Brick Spalling

Here we have an example of brick spalling from a recent project we worked on in Cork City Centre.

When analysing an issue such as this it is important to look at the evidence. In this case, the mortar joints in the area mostly affected have been worn away allowing moisture infiltration.

The brick has also been painted which can lead to moisture being trapped in the bricks and with freeze/thaw action can lead to blowing out of the surface to relieve the pressure.

There is however a further possible contributing factor. The bricks used in this building were frogged meaning they had an indentation on the bricks formed when the bricks were moulded or pressed. Generally, a frog was formed to reduce the weight of the brick, thereby requiring less material in the construction, reduced the drying/firing time for the brick and also allowed a space for the mortar when laying.
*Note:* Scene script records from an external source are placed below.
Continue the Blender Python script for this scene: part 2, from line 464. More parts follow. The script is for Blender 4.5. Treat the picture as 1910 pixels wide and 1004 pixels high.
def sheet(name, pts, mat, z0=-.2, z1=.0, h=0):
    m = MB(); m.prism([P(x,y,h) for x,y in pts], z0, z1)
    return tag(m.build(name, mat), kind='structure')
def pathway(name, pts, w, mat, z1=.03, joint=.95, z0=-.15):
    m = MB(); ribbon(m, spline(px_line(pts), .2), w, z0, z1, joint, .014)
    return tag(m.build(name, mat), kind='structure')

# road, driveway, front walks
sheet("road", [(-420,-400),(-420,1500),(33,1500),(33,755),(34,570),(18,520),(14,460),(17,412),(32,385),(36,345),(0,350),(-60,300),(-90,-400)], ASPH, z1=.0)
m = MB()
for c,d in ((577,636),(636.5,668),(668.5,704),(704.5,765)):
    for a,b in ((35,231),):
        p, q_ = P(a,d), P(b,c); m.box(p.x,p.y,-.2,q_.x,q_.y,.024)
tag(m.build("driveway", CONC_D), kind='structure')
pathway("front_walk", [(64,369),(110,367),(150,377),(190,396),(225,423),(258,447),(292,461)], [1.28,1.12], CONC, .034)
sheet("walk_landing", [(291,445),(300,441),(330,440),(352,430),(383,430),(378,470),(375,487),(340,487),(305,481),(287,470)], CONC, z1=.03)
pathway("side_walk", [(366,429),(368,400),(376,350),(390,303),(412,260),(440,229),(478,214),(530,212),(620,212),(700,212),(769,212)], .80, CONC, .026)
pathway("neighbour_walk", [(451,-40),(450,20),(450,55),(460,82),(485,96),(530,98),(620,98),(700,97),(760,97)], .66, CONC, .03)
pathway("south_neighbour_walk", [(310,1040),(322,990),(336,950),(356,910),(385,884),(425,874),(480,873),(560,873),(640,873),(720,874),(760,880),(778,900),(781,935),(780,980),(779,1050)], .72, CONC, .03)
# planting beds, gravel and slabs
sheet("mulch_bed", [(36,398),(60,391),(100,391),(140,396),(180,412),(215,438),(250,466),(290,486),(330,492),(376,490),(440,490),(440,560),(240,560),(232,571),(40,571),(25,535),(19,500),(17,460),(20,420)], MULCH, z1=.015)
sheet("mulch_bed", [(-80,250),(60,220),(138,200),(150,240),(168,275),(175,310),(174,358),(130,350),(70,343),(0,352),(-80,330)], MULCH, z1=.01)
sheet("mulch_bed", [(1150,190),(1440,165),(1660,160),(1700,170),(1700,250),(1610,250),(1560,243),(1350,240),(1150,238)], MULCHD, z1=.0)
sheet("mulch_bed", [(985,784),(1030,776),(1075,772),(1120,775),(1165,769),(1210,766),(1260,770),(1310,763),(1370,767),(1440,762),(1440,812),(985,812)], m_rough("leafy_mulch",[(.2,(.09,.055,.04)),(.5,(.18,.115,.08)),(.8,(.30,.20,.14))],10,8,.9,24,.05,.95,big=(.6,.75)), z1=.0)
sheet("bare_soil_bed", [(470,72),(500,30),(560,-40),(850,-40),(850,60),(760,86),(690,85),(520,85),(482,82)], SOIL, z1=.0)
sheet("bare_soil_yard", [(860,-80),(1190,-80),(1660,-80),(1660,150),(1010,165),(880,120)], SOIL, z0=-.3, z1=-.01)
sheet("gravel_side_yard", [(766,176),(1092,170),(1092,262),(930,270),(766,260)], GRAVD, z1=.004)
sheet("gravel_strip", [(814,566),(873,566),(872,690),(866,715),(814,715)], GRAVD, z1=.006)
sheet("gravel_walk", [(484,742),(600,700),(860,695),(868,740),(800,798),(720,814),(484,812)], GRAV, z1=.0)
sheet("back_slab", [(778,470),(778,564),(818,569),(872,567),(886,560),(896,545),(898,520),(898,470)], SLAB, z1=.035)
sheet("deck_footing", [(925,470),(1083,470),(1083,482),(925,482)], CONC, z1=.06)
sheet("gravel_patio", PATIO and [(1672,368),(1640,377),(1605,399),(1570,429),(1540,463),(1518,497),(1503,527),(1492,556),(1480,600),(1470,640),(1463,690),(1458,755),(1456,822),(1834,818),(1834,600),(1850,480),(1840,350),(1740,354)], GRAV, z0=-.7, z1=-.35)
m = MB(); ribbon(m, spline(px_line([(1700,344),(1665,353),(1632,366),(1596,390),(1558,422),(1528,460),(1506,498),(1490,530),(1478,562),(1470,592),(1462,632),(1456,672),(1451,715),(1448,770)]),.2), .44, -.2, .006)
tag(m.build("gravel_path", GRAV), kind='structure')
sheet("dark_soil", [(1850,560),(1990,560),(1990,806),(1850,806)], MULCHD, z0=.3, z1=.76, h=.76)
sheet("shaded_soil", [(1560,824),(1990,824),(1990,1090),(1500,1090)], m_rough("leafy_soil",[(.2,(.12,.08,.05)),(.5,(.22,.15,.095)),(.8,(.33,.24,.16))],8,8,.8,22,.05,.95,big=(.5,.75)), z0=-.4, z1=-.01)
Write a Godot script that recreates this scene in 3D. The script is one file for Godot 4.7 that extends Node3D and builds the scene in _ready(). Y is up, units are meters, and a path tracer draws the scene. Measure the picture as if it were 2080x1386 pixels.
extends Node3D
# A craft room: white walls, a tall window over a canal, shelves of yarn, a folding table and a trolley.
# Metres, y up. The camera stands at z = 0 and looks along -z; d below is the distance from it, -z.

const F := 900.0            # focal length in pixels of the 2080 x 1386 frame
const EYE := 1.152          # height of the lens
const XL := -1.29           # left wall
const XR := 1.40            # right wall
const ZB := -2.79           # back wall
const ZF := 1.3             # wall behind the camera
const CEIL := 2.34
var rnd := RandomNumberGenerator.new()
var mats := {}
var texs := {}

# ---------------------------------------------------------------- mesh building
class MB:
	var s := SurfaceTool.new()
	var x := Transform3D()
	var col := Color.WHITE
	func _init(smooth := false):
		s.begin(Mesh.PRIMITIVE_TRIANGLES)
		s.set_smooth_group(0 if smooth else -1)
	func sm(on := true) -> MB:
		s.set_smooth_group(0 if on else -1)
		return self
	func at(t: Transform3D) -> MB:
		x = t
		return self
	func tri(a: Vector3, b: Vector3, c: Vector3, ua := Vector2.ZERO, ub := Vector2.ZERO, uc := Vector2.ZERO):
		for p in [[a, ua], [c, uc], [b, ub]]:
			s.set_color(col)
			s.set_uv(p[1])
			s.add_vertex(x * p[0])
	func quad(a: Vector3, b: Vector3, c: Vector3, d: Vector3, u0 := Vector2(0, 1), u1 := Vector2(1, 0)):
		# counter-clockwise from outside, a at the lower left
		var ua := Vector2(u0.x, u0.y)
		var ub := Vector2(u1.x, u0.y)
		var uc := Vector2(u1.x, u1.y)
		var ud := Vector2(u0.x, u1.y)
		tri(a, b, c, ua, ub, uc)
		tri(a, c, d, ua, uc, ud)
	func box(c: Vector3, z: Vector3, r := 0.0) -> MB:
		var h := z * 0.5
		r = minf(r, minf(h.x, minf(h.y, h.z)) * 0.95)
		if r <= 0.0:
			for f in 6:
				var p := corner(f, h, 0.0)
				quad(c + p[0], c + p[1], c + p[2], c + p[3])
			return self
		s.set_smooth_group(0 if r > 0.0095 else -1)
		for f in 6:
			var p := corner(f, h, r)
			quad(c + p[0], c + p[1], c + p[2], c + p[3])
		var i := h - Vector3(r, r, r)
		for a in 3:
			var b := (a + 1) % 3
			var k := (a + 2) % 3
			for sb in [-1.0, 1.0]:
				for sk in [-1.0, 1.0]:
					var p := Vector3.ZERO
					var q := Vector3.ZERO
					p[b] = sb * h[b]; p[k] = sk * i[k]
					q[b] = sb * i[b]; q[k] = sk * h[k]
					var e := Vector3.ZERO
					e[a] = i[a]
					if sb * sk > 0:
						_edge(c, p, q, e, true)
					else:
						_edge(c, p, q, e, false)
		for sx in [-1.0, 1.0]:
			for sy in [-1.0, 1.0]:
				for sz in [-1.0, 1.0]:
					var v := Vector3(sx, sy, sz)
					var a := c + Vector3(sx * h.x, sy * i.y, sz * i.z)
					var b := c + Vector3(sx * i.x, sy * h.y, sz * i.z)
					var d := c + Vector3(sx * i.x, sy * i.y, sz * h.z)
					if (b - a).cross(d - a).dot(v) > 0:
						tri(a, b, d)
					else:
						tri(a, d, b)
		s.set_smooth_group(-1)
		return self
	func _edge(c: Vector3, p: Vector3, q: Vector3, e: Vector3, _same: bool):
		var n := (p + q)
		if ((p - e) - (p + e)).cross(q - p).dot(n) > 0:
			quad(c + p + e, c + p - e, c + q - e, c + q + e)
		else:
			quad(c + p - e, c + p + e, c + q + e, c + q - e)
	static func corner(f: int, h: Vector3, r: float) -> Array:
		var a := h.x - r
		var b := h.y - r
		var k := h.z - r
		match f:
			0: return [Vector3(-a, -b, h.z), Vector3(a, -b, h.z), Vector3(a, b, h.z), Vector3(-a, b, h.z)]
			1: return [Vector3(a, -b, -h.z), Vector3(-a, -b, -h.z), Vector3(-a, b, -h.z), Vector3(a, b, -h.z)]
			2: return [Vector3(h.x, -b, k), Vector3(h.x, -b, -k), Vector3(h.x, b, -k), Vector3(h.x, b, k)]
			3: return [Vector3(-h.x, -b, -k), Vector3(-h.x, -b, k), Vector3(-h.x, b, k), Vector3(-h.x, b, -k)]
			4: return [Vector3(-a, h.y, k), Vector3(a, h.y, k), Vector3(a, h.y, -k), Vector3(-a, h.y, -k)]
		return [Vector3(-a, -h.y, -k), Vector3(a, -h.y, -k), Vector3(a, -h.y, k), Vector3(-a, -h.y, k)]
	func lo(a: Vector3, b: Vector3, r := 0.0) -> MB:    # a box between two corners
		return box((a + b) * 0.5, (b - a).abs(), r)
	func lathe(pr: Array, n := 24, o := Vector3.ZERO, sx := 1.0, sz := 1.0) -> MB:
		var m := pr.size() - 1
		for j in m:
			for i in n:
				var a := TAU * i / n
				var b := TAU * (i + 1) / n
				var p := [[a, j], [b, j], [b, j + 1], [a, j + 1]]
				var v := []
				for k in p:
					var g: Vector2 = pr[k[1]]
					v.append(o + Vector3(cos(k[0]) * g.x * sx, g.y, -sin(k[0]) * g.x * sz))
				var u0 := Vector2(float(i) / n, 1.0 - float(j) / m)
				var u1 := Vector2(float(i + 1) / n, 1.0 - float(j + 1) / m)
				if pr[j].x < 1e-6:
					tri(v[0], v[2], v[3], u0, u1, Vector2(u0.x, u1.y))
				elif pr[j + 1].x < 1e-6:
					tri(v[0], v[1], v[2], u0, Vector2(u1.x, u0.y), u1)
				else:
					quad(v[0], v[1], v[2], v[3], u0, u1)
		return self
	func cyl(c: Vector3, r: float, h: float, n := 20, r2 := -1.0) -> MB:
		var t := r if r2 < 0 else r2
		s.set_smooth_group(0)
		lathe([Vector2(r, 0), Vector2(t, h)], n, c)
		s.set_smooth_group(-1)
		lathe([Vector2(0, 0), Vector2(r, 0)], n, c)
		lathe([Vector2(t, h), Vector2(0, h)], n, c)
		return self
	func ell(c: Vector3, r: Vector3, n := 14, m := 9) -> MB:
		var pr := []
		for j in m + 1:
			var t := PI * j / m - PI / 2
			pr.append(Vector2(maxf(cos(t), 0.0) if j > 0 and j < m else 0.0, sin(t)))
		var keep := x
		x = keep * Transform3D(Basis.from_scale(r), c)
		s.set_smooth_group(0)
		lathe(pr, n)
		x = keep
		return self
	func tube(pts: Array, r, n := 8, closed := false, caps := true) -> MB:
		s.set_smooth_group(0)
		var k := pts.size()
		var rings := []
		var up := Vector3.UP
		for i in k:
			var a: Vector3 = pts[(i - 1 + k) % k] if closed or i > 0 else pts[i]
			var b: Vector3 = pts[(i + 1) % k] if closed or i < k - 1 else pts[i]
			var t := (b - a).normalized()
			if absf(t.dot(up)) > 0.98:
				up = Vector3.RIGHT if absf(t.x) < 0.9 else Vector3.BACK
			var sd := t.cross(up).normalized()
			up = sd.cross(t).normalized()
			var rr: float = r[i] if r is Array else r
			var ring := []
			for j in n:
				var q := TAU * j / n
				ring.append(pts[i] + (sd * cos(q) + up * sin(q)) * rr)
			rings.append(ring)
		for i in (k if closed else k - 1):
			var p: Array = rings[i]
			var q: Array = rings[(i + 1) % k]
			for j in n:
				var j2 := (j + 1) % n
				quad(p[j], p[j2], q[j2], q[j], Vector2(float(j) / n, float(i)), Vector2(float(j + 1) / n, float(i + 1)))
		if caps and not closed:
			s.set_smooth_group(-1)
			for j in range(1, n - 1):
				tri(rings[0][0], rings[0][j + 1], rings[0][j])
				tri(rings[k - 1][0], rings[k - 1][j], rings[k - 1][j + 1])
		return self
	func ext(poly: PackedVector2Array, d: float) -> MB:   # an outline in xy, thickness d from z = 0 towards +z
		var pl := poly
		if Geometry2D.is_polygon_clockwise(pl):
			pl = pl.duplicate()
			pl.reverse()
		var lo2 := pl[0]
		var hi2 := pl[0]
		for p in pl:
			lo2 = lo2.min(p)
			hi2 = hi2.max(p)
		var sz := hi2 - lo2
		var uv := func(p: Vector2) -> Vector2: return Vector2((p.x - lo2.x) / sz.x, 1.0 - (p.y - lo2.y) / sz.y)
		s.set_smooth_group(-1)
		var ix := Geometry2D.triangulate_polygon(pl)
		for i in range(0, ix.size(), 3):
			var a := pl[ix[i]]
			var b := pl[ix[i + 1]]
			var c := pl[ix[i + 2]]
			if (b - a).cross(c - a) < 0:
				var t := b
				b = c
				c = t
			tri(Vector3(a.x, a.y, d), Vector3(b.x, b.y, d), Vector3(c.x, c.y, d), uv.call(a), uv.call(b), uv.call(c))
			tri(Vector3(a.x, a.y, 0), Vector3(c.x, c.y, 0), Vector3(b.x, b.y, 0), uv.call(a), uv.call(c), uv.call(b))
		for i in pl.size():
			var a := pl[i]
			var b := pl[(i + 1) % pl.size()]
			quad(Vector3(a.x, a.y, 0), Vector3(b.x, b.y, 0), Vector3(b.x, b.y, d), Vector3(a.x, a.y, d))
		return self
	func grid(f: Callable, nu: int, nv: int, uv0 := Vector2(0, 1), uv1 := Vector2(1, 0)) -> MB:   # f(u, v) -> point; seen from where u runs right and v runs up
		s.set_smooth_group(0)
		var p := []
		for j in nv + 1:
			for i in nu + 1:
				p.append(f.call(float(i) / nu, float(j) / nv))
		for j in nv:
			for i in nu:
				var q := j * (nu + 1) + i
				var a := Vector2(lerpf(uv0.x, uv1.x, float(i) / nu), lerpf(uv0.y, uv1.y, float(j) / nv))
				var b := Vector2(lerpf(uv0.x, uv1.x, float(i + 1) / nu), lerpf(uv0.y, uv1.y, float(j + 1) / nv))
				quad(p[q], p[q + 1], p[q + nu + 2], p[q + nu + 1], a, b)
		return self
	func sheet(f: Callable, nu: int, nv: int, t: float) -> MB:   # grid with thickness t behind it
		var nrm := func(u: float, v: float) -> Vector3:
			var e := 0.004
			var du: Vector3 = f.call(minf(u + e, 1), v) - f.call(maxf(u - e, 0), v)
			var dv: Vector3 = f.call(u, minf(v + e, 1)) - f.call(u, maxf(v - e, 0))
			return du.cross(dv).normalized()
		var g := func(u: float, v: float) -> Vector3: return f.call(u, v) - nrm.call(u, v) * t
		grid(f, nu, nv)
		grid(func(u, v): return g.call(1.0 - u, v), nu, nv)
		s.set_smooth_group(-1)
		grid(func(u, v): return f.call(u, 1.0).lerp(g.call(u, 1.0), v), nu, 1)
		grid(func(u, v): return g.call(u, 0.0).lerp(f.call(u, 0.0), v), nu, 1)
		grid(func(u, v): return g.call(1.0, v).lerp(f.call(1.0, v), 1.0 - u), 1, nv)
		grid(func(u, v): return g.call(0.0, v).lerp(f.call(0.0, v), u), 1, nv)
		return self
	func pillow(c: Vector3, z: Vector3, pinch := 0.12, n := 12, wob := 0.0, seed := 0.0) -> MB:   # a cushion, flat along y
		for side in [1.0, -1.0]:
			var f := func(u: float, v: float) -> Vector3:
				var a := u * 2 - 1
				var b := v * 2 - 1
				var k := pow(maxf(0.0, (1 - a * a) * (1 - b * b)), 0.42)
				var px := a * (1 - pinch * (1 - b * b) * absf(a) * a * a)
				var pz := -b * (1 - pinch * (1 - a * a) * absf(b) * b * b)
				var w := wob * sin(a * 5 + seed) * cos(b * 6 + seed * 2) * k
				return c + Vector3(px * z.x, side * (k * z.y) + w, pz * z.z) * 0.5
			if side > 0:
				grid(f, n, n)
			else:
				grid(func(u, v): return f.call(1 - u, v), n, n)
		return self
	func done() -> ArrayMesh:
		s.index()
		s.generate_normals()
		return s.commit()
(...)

A possible downside to the frog is that it can conceivably hold water in the indentation which can add to the freeze/thaw issue, particularly where the mortar has been worn away.

How can brick spalling be prevented?

As with most issues with heritage and traditional buildings, regular maintenance is paramount.

Protect your bricks from moisture. This means making sure that your gutters and downpipes are properly working to divert water away. Ensure that mortar joints are repaired or repointed if necessary.

Inspect your bricks regularly. Look for any signs of spalling, such as cracks, peeling, or crumbling. If you see any signs of damage, you should have a professional repair the bricks as soon as possible.